Q: Why did you join PRSA and how did it help your career?

A: I've always believed that if you're in a career, you should make a commitment to professional development, professional leadership, networking, and learning about what you're doing. So, PRSA seemed like the natural place to learn more about the practice of public relations to sharpen my skills to gain credibility. I thought getting the APR would be a real important credibility bump for me. I started the APR while I was working on my MBA. While I was at Conrail, I was working on my MBA by going to school one night a week. I took one class a semester and it was going to take a long time to finish, so I set the APR as an intermediate goal I could achieve first. I got my APR in 1988. PRSA was really the place where I got a lot of practical skills going to seminars that the Philadelphia chapter ran. Later, when I started working in New York, I got involved in the New York chapter too.
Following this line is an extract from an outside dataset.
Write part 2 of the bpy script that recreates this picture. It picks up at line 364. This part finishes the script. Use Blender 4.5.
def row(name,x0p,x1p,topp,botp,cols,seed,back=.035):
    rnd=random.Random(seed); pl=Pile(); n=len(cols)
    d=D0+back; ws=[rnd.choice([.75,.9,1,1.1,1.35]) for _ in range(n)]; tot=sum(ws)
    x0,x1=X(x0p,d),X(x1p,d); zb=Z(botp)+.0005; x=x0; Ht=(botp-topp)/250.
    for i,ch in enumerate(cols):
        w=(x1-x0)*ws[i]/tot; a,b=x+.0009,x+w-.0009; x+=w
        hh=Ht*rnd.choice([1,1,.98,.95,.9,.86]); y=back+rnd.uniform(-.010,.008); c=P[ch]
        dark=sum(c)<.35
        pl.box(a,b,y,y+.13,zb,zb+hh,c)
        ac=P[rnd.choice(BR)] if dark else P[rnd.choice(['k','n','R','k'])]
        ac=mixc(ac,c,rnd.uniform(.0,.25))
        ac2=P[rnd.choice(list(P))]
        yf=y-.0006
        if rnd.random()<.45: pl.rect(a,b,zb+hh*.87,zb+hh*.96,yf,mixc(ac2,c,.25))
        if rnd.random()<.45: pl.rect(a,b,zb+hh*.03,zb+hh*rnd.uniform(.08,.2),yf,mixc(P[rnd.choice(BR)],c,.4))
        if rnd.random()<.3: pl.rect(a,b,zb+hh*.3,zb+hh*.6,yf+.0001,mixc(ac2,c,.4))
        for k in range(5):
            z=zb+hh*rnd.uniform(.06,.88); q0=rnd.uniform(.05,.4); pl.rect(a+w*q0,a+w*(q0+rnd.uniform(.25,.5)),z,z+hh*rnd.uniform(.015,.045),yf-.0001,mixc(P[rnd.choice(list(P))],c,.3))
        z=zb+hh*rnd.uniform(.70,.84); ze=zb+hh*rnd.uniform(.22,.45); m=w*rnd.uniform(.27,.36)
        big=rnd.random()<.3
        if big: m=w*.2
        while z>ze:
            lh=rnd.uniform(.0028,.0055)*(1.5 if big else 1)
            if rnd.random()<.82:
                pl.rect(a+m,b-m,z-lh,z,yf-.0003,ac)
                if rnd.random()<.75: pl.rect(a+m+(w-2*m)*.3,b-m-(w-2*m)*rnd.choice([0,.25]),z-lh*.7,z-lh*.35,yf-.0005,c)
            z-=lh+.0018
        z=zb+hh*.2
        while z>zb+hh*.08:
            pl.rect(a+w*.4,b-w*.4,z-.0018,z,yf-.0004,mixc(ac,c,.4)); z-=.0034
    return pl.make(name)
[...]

I also spent time as chair of the Technology Section and Financial Communications Section, before spending five years on the Universal Accreditation Board.
 

Q: What were some of the biggest challenges you faced as a board member, chapter leader or national leader?

A: I think the biggest challenge was getting the National Board to embrace the accreditation program fully. There were people in national leadership who felt that the APR doesn't deliver what it was intended to deliver. I think some of that has to do with the bottom- up approach that PRSA takes to the APR in that it's a personal credential. There isn’t a lot of incentivizing people to make the APR an important professional credential, you have to be very self-motivated.
 

Q: What do you see as some of the biggest challenges facing PR practitioners today?
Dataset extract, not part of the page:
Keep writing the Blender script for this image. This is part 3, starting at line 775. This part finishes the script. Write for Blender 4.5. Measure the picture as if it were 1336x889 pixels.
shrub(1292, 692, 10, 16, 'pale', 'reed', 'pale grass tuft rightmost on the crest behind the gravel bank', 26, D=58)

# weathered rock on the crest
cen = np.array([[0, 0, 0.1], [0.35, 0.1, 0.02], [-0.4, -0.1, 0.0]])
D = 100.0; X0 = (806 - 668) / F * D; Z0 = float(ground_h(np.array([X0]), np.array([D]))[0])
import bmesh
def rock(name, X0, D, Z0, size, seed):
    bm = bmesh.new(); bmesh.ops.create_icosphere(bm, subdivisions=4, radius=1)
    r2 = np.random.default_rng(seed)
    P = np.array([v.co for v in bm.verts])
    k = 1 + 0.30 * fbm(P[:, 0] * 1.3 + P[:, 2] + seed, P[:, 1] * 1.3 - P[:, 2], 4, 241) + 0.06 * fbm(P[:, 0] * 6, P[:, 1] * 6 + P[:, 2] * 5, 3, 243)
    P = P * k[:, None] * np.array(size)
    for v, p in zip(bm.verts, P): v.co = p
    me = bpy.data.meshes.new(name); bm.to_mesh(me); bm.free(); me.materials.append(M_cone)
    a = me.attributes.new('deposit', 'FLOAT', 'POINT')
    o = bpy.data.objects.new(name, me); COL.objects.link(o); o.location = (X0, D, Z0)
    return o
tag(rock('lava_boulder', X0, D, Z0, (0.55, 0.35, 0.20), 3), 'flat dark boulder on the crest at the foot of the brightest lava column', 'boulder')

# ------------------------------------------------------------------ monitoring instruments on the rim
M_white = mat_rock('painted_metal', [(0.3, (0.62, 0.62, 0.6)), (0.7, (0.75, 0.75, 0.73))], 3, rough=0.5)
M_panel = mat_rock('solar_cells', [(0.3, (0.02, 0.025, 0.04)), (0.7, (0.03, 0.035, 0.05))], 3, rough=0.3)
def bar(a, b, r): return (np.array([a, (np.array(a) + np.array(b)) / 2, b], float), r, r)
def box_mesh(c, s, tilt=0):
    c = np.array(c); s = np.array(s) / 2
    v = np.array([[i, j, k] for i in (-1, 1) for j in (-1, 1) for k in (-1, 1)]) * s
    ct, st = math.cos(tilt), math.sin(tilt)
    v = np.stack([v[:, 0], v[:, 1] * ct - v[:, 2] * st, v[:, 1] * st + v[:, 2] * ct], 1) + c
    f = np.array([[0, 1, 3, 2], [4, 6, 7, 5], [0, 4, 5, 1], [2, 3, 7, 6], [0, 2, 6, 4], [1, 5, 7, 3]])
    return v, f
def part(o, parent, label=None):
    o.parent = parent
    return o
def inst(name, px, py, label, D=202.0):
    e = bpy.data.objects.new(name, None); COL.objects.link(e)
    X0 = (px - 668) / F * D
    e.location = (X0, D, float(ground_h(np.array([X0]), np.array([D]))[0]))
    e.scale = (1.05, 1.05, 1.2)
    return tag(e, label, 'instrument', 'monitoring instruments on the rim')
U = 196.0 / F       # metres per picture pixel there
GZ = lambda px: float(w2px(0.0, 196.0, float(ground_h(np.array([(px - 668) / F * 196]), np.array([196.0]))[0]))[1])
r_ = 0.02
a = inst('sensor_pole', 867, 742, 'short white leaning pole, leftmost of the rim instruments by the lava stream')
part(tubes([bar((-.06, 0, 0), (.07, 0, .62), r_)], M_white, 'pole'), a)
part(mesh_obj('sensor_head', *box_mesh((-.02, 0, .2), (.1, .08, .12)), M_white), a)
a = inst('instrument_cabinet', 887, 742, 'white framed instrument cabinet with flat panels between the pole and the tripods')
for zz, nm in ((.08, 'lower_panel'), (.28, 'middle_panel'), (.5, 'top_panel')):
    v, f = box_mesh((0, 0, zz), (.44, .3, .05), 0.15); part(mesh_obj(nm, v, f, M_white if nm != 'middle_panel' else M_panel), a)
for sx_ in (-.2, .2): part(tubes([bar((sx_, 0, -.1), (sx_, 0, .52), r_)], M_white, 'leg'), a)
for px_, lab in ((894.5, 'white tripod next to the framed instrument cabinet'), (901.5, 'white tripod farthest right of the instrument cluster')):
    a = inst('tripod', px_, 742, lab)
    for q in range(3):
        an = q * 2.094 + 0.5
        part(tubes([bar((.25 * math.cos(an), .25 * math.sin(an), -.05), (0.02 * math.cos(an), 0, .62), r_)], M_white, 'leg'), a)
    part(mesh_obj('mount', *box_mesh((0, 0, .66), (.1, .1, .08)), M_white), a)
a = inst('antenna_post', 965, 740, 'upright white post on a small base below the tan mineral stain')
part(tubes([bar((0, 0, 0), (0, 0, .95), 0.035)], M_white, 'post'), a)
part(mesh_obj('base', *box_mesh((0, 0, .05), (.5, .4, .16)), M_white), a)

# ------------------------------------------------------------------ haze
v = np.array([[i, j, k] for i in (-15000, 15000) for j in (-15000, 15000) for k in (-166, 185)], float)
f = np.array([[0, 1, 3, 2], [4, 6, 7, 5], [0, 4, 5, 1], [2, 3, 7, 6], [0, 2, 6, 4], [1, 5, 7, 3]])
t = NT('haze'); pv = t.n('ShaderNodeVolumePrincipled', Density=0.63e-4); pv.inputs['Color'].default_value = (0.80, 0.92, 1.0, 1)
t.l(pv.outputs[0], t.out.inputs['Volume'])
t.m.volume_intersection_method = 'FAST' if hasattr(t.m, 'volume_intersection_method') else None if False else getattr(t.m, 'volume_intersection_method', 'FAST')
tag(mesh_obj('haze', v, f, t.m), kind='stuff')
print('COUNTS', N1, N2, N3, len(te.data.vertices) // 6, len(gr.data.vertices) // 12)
A: I think that the biggest one is credibility. There's an enormous amount of “Astroturf” publicity being done, where an organization that has been concocted by some special interest appears to be an independent advocacy group, but it has a hidden agenda. There's an enormous amount of that being done by people who do not subscribe to codes of ethics like the ones embraced by members of PRSA and other communications professional organizations.
 

Q: What is your philosophy regarding the role PR plays in shaping a company's brand and culture?

A: I think public relations people are the story tellers, the public face of the organization, and if they're going to have any credibility, they're going to have to be brutally honest with corporate executives and tell them things that they may not want to hear. We live in an age where, increasingly, employees want their company to stand for something, to have some kind of values beyond just making the best widgets. Companies that don't walk that walk honestly and transparently are going to face damaging credibility issues in the marketplace. A company can't credibly claim, for example, to stand for LGBTQ rights on one hand, and then use corporate PAC money for donations to politicians who are voting against LGBTQ rights.
 

Q: What message do you have for young people who are considering a career in PR?
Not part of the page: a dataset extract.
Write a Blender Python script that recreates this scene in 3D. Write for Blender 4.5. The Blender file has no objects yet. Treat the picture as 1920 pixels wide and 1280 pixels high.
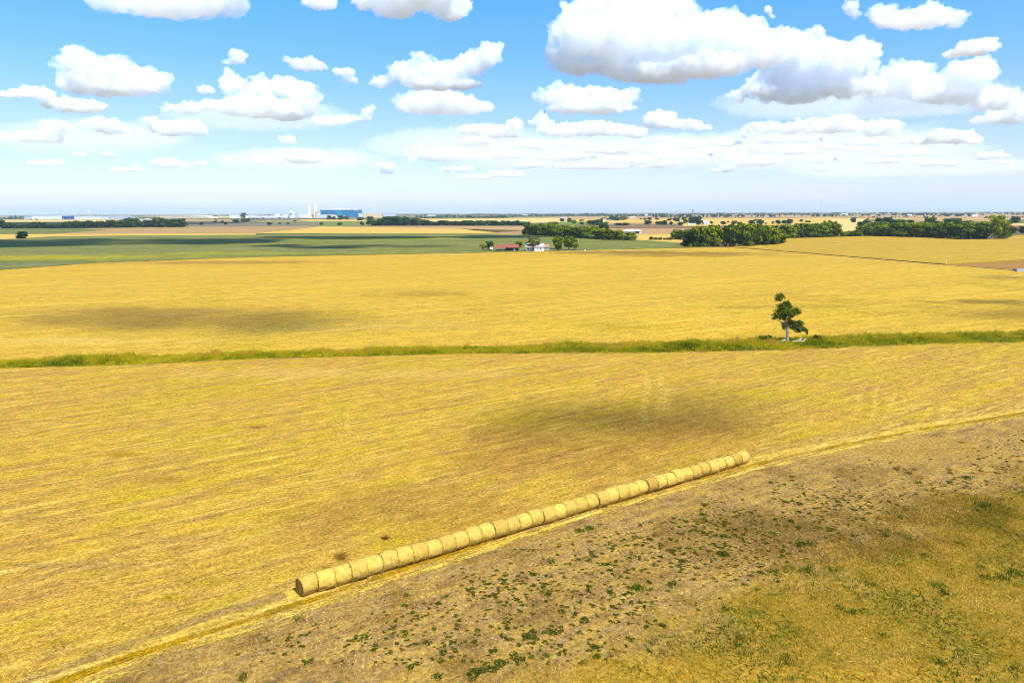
import bpy, bmesh, math, random
import numpy as np
from mathutils import Vector, Matrix, noise

sc = bpy.context.scene
col = sc.collection
rng = np.random.default_rng(7)
rnd = random.Random(7)

# ------------------------------------------------------------------ camera
F = 1280.0                 # focal length in pixels of the 1920 px wide photograph
H = 27.6                   # drone height
HORIZON = 398.0
PITCH = math.atan((640 - HORIZON) / F)
ROLL = math.radians(0.2)
def _cam():
    fwd = Vector((0, math.cos(PITCH), -math.sin(PITCH))); right = Vector((1, 0, 0)); up = right.cross(fwd)
    r = right*math.cos(ROLL) - up*math.sin(ROLL); u = right*math.sin(ROLL) + up*math.cos(ROLL)
    return Matrix((r, u, -fwd)).transposed()
RM = _cam(); RMT = RM.transposed()
FWD = -Vector(RM.col[2])
CAM = Vector((0, 0, H))
cam = bpy.data.objects.new('camera', bpy.data.cameras.new('camera')); col.objects.link(cam)
cam.matrix_world = Matrix.Translation(CAM) @ RM.to_4x4()
cam.data.sensor_width = 36; cam.data.lens = 24; cam.data.clip_start = 0.5; cam.data.clip_end = 2e5
sc.camera = cam

def ray(px, py): return RM @ Vector(((px-960)/F, -(py-640)/F, -1))
def P(px, py, z=0.0):
    r = ray(px, py); return CAM + r*((z-H)/r.z)
def PD(px, py, Y):                      # the point of a sight line at world distance Y
    r = ray(px, py); return CAM + r*(Y/r.y)
def mpp(p): return max(1.0, (Vector(p)-CAM).dot(FWD))/F      # metres per photo pixel at p
MX = np.array([list(r) for r in RMT])
def to_px(pts):
    q = (np.asarray(pts) - np.array([0, 0, H])) @ MX.T
    d = -q[:, 2]
    return np.stack([960+q[:, 0]/d*F, 640-q[:, 1]/d*F], 1)

# ------------------------------------------------------------------ light
EXPO = 0.9
SUN_EL = math.radians(58)
SD = Vector((0.64, -0.77, 0)).normalized()*math.cos(SUN_EL) + Vector((0, 0, math.sin(SUN_EL)))
sl = bpy.data.lights.new('sun', 'SUN'); sl.energy = 4.2; sl.angle = math.radians(0.5); sl.color = (1, .965, .90)
so = bpy.data.objects.new('sun', sl); col.objects.link(so)
so.rotation_euler = SD.to_track_quat('Z', 'Y').to_euler()
sc.view_settings.view_transform = 'Standard'; sc.view_settings.look = 'None'
sc.view_settings.exposure = EXPO; sc.view_settings.gamma = 1
sc.cycles.max_bounces = 32; sc.cycles.volume_bounces = 28
sc.cycles.diffuse_bounces = 3; sc.cycles.glossy_bounces = 2; sc.cycles.transparent_max_bounces = 24
sc.cycles.use_denoising = True; sc.cycles.filter_width = 1.0

K = 1.95                                # how bright a sunlit white ground would render at EXPO
def lin(c): c /= 255.0; return c/12.92 if c <= .04045 else ((c+.055)/1.055)**2.4
def C(r, g, b, k=None):
    k = k or K
    return (min(.85, lin(r)/k), min(.85, lin(g)/k*.955), min(.85, lin(b)/k*.70), 1)

w = bpy.data.worlds.new('World'); sc.world = w; w.use_nodes = True

# ------------------------------------------------------------------ nodes
class NT:
    def __init__(s, tree): s.t = tree; s.n = tree.nodes; s.l = tree.links
    def add(s, ty, **kw):
        n = s.n.new(ty)
        for k, v in kw.items(): setattr(n, k, v)
        return n
    def put(s, sock, v):
        if hasattr(v, 'is_output'): s.l.new(v, sock)
        else: sock.default_value = v
    def math(s, op, a, b=0.0, clamp=False):
        n = s.add('ShaderNodeMath', operation=op, use_clamp=clamp); s.put(n.inputs[0], a); s.put(n.inputs[1], b); return n.outputs[0]
    def vm(s, op, a, b=(0, 0, 0)):
        n = s.add('ShaderNodeVectorMath', operation=op); s.put(n.inputs[0], a)
        if op == 'SCALE': s.put(n.inputs['Scale'], b)
        else: s.put(n.inputs[1], b)
        return n.outputs['Value'] if op in ('LENGTH', 'DOT_PRODUCT', 'DISTANCE') else n.outputs[0]
    def mr(s, v, a, b, c=0.0, d=1.0, smooth=False):
        n = s.add('ShaderNodeMapRange', interpolation_type='SMOOTHSTEP' if smooth else 'LINEAR')
        for i, x in enumerate((v, a, b, c, d)): s.put(n.inputs[i], x)
        return n.outputs[0]
    def noise(s, vec, scale, detail=3.0, rough=.55, dist=0.0):
        n = s.add('ShaderNodeTexNoise'); s.put(n.inputs['Vector'], vec)
        n.inputs['Scale'].default_value = scale; n.inputs['Detail'].default_value = detail
        n.inputs['Roughness'].default_value = rough; n.inputs['Distortion'].default_value = dist
        return n.outputs[0]
    def mix(s, f, a, b, blend='MIX'):
        n = s.add('ShaderNodeMix', data_type='RGBA', blend_type=blend)
        s.put(n.inputs[0], f); s.put(n.inputs[6], a); s.put(n.inputs[7], b); return n.outputs[2]
    def mul(s, c, v):
        n = s.add('ShaderNodeVectorMath', operation='SCALE'); s.put(n.inputs[0], c[:3] if isinstance(c, tuple) else c); s.put(n.inputs['Scale'], v); return n.outputs[0]
    def ramp(s, f, stops, interp='LINEAR'):
        n = s.add('ShaderNodeValToRGB'); s.put(n.inputs[0], f); e = n.color_ramp; e.interpolation = interp
        while len(e.elements) < len(stops): e.elements.new(.5)
        for el, (p, c) in zip(e.elements, stops): el.position = p; el.color = c
        return n.outputs[0]
    def mapping(s, vec, rotz=0.0, scale=(1, 1, 1), loc=(0, 0, 0)):
        n = s.add('ShaderNodeMapping'); s.put(n.inputs[0], vec)
        n.inputs['Rotation'].default_value = (0, 0, rotz); n.inputs['Scale'].default_value = scale; n.inputs['Location'].default_value = loc
        return n.outputs[0]

def new_mat(name, rough=.9, spec=.15):
    m = bpy.data.materials.new(name); m.use_nodes = True
    t = NT(m.node_tree); b = m.node_tree.nodes['Principled BSDF']
    b.inputs['Roughness'].default_value = rough; b.inputs['Specular IOR Level'].default_value = spec
    return m, t, b

def plain(name, c, rough=.8, spec=.2, var=.12, scale=.6, metal=0.0):
    m, t, b = new_mat(name, rough, spec)
    g = t.add('ShaderNodeTexCoord')
    n = t.noise(g.outputs['Object'], scale, 4)
    t.put(b.inputs['Base Color'], t.mul(c, t.mr(n, .25, .75, 1-var, 1+var)))
    b.inputs['Metallic'].default_value = metal
    return m

# ------------------------------------------------------------------ sky
t = NT(w.node_tree); bg = w.node_tree.nodes['Background']
sky = t.add('ShaderNodeTexSky', sky_type='NISHITA', sun_disc=False)
sky.sun_elevation = SUN_EL; sky.sun_rotation = math.atan2(SD.x, SD.y)
sky.air_density = 1.0; sky.dust_density = .6; sky.ozone_density = 2.0; sky.altitude = 200
tc = t.add('ShaderNodeTexCoord')
sep = t.add('ShaderNodeSeparateXYZ'); t.l.new(tc.outputs['Generated'], sep.inputs[0])
SKY_TINT = [(0.0, (.74, .76, 1.08, 1)), (.05, (.74, .745, 1.08, 1)), (.12, (.68, .76, 1.10, 1)), (.20, (.47, .79, 1.18, 1)), (.30, (.34, .86, 1.28, 1)), (.6, (.5, .9, 1.2, 1))]
tint = t.ramp(sep.outputs[2], SKY_TINT)
t.put(bg.inputs[0], t.mix(1.0, sky.outputs[0], tint, 'MULTIPLY')); bg.inputs[1].default_value = .11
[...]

A: I would say be true to yourselves and don't compromise your values or your principles because you're afraid you're going to anger someone you report to in your corporate career. Give your clients, if you're working in an agency, honest advice. Tell them how things are going to play out and give them options; don't be afraid be the canary in the coal mine. Don't be afraid to give truthful, valuable advice. And be prepared to change jobs if you are asked to violate your ethical standards.
 

Q: If you could change one thing in your career what would it be?

A: I have to say I wish I had had the courage to become an independent practitioner sooner; to start my own firm sooner. It's turned out to be an exciting rollercoaster, but it's also turned out to be a place where I've had more freedom and more ability to do some exciting things then most of my corporate jobs.